| Directions |
Going through the material below, please gather all lines with the word "scene" in them.

| Information provided |

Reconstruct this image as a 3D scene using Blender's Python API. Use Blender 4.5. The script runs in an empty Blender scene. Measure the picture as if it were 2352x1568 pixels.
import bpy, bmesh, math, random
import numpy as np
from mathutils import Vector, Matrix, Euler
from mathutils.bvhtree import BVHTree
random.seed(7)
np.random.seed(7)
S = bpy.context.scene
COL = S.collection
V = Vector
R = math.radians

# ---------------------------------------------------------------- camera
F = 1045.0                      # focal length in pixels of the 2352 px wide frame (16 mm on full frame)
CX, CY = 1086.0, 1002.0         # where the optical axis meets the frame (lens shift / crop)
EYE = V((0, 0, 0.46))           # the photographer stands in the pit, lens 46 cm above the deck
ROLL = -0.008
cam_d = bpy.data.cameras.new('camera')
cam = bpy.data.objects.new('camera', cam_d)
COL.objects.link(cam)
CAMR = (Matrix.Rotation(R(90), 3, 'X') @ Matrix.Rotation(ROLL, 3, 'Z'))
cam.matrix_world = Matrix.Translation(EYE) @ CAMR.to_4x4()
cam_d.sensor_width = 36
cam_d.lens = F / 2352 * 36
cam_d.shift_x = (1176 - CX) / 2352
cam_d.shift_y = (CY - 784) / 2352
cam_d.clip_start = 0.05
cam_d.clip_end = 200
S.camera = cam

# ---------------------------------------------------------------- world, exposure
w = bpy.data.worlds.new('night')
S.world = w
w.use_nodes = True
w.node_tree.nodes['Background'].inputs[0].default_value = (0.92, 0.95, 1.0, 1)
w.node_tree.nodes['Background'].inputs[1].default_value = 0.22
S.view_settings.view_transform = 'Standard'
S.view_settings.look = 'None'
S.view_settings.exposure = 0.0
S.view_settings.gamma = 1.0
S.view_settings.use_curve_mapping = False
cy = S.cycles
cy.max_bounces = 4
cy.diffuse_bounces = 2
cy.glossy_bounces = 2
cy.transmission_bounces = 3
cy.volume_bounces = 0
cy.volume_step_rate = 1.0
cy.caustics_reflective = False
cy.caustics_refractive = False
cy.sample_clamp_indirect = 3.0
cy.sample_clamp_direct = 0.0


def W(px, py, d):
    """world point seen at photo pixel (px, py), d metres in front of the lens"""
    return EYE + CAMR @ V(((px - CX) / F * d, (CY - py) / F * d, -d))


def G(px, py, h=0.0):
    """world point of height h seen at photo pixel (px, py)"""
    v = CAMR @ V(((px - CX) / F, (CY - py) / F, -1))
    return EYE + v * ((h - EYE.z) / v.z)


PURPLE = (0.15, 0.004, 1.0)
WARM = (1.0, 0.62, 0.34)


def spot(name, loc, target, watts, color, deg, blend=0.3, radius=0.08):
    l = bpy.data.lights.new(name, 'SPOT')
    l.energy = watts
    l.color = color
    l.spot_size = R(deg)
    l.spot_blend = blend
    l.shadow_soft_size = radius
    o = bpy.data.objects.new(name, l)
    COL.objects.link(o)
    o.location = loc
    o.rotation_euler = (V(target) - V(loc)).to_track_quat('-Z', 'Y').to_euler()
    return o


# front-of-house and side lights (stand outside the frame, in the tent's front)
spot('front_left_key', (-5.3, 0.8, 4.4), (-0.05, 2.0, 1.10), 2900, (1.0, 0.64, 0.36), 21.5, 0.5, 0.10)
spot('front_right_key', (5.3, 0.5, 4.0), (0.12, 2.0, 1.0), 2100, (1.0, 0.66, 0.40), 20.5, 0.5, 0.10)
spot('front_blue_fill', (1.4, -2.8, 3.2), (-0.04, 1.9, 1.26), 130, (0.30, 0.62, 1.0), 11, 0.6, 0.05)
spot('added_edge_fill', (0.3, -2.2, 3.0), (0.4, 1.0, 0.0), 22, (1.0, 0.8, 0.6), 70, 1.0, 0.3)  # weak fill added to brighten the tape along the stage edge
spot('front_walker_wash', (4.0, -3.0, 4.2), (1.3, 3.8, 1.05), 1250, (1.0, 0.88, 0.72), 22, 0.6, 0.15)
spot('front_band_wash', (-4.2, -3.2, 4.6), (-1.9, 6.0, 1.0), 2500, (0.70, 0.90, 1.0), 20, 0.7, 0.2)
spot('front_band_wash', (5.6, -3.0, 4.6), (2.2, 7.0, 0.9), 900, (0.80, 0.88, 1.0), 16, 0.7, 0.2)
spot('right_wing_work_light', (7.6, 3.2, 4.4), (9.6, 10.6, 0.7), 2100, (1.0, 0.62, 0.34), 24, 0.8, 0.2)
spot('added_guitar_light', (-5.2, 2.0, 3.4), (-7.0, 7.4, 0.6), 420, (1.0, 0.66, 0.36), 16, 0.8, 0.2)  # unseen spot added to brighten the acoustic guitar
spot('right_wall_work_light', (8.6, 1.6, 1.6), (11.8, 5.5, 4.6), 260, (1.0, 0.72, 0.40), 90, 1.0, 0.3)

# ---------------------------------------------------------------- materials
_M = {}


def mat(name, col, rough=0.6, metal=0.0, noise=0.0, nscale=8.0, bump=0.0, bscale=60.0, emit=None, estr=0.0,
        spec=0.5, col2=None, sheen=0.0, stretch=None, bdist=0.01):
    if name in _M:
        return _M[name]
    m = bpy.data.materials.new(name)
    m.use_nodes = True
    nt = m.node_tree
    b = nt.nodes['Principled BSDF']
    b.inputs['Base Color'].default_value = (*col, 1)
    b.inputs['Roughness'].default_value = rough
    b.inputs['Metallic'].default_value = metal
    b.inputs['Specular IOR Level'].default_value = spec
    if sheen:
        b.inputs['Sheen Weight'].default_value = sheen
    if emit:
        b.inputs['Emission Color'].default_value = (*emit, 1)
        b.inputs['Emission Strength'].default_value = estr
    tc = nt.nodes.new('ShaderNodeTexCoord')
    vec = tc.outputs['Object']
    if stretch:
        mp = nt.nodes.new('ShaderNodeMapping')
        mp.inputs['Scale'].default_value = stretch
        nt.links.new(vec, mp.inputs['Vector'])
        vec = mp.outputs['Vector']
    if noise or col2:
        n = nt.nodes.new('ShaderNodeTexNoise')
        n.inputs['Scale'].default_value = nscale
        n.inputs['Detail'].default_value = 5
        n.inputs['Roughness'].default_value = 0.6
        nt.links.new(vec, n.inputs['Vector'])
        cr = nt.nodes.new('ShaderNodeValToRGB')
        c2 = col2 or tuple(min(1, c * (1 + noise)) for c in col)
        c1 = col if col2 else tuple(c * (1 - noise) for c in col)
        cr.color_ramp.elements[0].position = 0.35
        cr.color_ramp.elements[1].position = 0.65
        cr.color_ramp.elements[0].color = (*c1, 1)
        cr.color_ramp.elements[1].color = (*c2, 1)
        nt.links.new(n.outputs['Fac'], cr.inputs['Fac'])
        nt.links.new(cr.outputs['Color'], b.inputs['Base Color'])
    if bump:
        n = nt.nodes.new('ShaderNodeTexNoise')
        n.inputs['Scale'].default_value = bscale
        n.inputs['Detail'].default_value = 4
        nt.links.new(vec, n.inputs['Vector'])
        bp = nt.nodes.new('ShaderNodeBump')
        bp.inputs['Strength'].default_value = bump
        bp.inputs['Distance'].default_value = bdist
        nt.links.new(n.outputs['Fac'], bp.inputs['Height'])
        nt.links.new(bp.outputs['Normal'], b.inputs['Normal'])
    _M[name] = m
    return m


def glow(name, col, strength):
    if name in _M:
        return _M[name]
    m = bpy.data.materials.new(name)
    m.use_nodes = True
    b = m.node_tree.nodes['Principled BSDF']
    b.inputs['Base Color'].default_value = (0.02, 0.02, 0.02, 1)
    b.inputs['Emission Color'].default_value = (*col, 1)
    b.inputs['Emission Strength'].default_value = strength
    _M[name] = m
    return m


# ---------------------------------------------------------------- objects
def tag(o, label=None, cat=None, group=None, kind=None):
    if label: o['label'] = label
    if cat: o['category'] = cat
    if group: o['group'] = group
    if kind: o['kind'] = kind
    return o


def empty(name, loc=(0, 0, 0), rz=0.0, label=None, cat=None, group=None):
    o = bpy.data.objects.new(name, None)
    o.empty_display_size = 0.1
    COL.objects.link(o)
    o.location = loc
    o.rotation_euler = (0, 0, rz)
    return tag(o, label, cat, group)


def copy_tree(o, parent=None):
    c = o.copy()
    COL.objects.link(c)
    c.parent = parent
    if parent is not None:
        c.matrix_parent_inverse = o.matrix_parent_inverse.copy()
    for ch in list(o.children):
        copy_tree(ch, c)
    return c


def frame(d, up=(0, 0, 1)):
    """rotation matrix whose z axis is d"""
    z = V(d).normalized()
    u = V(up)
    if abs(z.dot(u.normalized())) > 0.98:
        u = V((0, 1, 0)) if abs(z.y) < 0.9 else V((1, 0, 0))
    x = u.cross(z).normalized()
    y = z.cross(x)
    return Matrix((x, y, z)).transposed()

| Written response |
Reconstruct this image as a 3D scene using Blender's Python API. Use Blender 4.5. The script runs in an empty Blender scene. Measure the picture as if it were 2352x1568 pixels.
S = bpy.context.scene